> _MATERIALS PROVIDED_:
## BEGIN

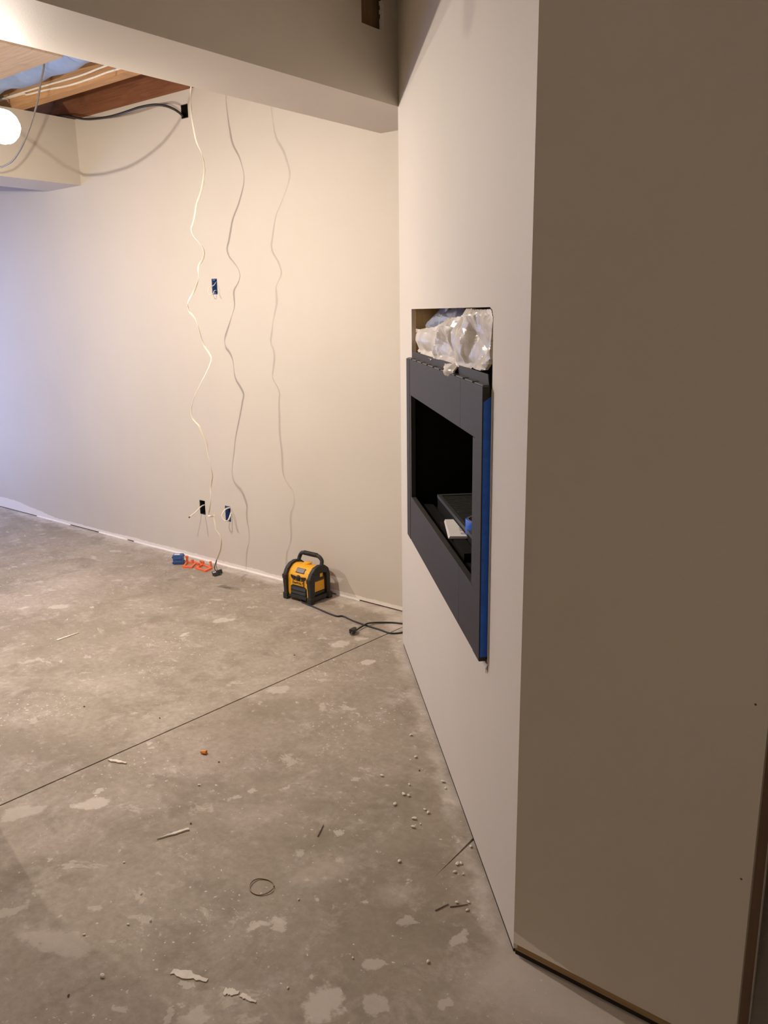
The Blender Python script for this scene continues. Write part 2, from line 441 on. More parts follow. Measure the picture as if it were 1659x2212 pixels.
for xa, xb in ((-4.95, -4.62), (-4.55, -3.02), (-2.78, -2.62), (-5.75, -5.30)):
    n = int((xb-xa)/.02); rows = []
    for i in range(n+1):
        k = math.sin(math.pi*i/n)**.3; h = (.007+.005*noise.noise(Vector((i*.25, xa, 3)))+random.uniform(-.001, .001))*k; w = .002+.008*k*(.6+.4*noise.noise(Vector((i*.2, xa, 9))))
        x = xa+(xb-xa)*i/n
        rows.append([mb.bm.verts.new(p) for p in ((x, YB-w, 0), (x, YB-w*.35, h*.55), (x, YB-.0006, .008+h*.6), (x, YB+.004, .008+h*.6), (x, YB+.004, 0))])
    for A, B in zip(rows, rows[1:]):
        for k in range(5): mb.bm.faces.new((A[k], A[(k+1) % 5], B[(k+1) % 5], B[k])).smooth = True
    mb.bm.faces.new(rows[0]); mb.bm.faces.new(rows[-1])
o = mb.build('compound_fillet', simple('dried compound', MUD, .9, .04), wb); o['kind'] = 'stuff'
# left wall with a window
wl = struct(panel((YF, YB+.013), (0, 2.84), [(1.15, 2.95, .06, 2.12)], lambda u, v, w: Vector((XL-w, u, v)), .10).build('wall_left', 'wall'))
y0, y1, ym, z0, z1 = 1.15, 2.95, 2.05, .06, 2.12
wf = struct(MB().box((XL-.05, y0, z0), (XL-.02, y0+.06, z1)).box((XL-.05, y1-.06, z0), (XL-.02, y1, z1)).box((XL-.05, y0+.06, z0), (XL-.02, y1-.06, z0+.06))
            .box((XL-.05, y0+.06, z1-.06), (XL-.02, y1-.06, z1)).box((XL-.05, ym-.03, z0+.06), (XL-.02, ym+.03, z1-.06)).build('window_1', 'label'))
MB().box((XL-.037, y0+.06, z0+.06), (XL-.033, ym-.03, z1-.06)).build('pane', 'glass', wf)
MB().box((XL-.037, ym+.03, z0+.06), (XL-.033, y1-.06, z1-.06)).build('pane', 'glass', wf)
struct(MB().box((XL, YF-.1, 0), (XR, YF, 2.84)).build('wall_front', 'wall'))
struct(MB().box((XR, YF, 0), (XR+.1, 4.0, 2.84)).build('wall_right', 'wall'))

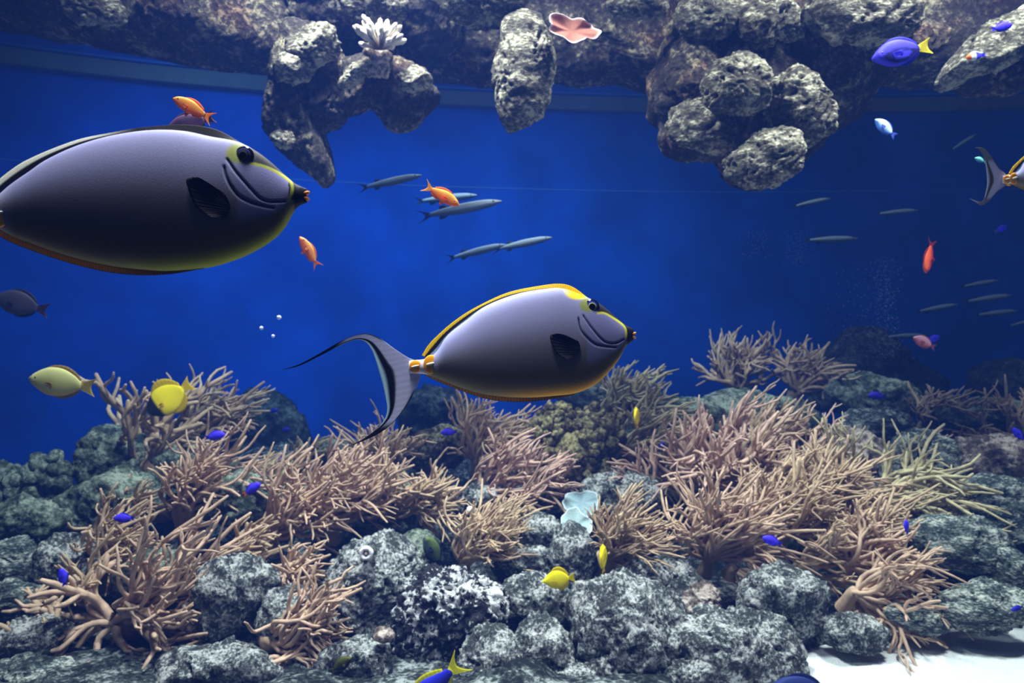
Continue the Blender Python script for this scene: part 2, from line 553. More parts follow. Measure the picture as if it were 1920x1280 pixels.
for cx, cy, rx, ry, rot, mat, kw, label in R_:
    k_ = 0.93 if cy > 1000 else 1.0
    rock(cx, cy, rx * k_, ry * k_, label, rot=rot, mat=mat, **kw)

# special reef lumps
rock(852, 1140, 96, 104, 'dark rock thickly dotted with white knobs at lower centre', mat=M_KNOB, knob=0.2, kfreq=5.0, sub=6,
     poly=[(760, 1100), (800, 1068), (860, 1075), (900, 1085), (940, 1105), (948, 1150), (900, 1200), (860, 1240), (790, 1245),
           (735, 1225), (738, 1180), (750, 1140)])


def nodule_coral(name, label, lobes, d, mat, n, r0, r1, seed):
    """a lumpy head made of many fused knobs grown over rounded lobes; one continuous surface"""
    rng = np.random.default_rng(seed)
    s = d / F
    cx, cy = lobes[0][0], lobes[0][1]
    V, Fc, base = [], [], 0
    v4, f4 = ico(4)
    v3, f3 = ico(3)
    for (lx, ly, rx, ry) in lobes:
        p = v4 * np.array([rx, 0.75 * min(rx, ry), ry]) * 0.9
        p = p * (1 + 0.12 * fbm(v4 * 2 + lx, seed))[:, None] + np.array([lx - cx, 0, cy - ly])
        V.append(p * s)
        Fc += [tuple(q + base for q in f) for f in f4]
        base += len(v4)
        for k in range(n):
            a = rng.normal(size=3)
            a[1] = -abs(a[1]) if rng.random() < 0.8 else a[1]
            a /= np.linalg.norm(a)
            r = rng.uniform(r0, r1)
            c = a * np.array([rx, 0.75 * min(rx, ry), ry]) * rng.uniform(0.86, 1.0) + np.array([lx - cx, 0, cy - ly])
            q = v3 * r * (1 + 0.28 * fbm(v3 * 1.6 + k, seed + k, 3))[:, None] * np.array([1, 1, rng.uniform(0.8, 1.3)]) + c
            V.append(q * s)
            Fc += [tuple(z_ + base for z_ in f) for f in f3]
            base += len(v3)
    o = mesh_obj(name, np.vstack(V), Fc, mat, loc=P(cx, cy, d))
    return tag(o, label, 'coral')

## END

> _REQUIRED WORK_: Extract from the listing above the lines between the line containing "Continue the Blender" and the line containing "(735, 1225), (738, 1180), (750, 1140)])", keeping both of those lines. Output nothing else.

> _ANSWER FOR THE TASK_:
Continue the Blender Python script for this scene: part 2, from line 553. More parts follow. Measure the picture as if it were 1920x1280 pixels.
for cx, cy, rx, ry, rot, mat, kw, label in R_:
    k_ = 0.93 if cy > 1000 else 1.0
    rock(cx, cy, rx * k_, ry * k_, label, rot=rot, mat=mat, **kw)

# special reef lumps
rock(852, 1140, 96, 104, 'dark rock thickly dotted with white knobs at lower centre', mat=M_KNOB, knob=0.2, kfreq=5.0, sub=6,
     poly=[(760, 1100), (800, 1068), (860, 1075), (900, 1085), (940, 1105), (948, 1150), (900, 1200), (860, 1240), (790, 1245),
           (735, 1225), (738, 1180), (750, 1140)])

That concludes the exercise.